**Instructions for the task:**
Which lines run from the first one up to and including the one with "bpy.data.objects.remove(o)"? Print exactly those.

**Dataset extract:**
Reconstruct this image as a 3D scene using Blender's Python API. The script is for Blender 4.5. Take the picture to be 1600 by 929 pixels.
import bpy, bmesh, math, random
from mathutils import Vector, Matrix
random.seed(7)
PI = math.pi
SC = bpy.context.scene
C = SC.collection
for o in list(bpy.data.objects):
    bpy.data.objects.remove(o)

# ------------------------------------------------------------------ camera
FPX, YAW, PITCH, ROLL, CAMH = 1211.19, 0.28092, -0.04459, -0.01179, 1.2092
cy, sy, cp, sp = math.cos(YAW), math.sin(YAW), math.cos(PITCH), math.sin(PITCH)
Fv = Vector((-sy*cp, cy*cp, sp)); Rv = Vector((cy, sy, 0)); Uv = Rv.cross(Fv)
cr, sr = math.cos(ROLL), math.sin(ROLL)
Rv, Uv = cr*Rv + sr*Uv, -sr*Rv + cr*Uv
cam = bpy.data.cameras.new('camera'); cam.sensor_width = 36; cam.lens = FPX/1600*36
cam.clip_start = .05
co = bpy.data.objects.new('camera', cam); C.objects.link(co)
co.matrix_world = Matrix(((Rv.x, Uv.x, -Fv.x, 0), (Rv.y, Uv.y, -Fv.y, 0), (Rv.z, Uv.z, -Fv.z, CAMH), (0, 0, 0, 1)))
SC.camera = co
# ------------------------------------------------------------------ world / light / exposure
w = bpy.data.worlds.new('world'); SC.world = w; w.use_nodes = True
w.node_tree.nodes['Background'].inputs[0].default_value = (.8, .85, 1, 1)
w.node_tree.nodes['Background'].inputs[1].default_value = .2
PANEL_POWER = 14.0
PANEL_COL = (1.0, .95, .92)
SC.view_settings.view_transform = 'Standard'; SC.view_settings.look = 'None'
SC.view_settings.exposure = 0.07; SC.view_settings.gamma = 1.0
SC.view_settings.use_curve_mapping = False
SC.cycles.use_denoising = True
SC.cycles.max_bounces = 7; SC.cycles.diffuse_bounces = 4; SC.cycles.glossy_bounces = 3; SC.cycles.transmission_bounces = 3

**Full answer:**
Reconstruct this image as a 3D scene using Blender's Python API. The script is for Blender 4.5. Take the picture to be 1600 by 929 pixels.
import bpy, bmesh, math, random
from mathutils import Vector, Matrix
random.seed(7)
PI = math.pi
SC = bpy.context.scene
C = SC.collection
for o in list(bpy.data.objects):
    bpy.data.objects.remove(o)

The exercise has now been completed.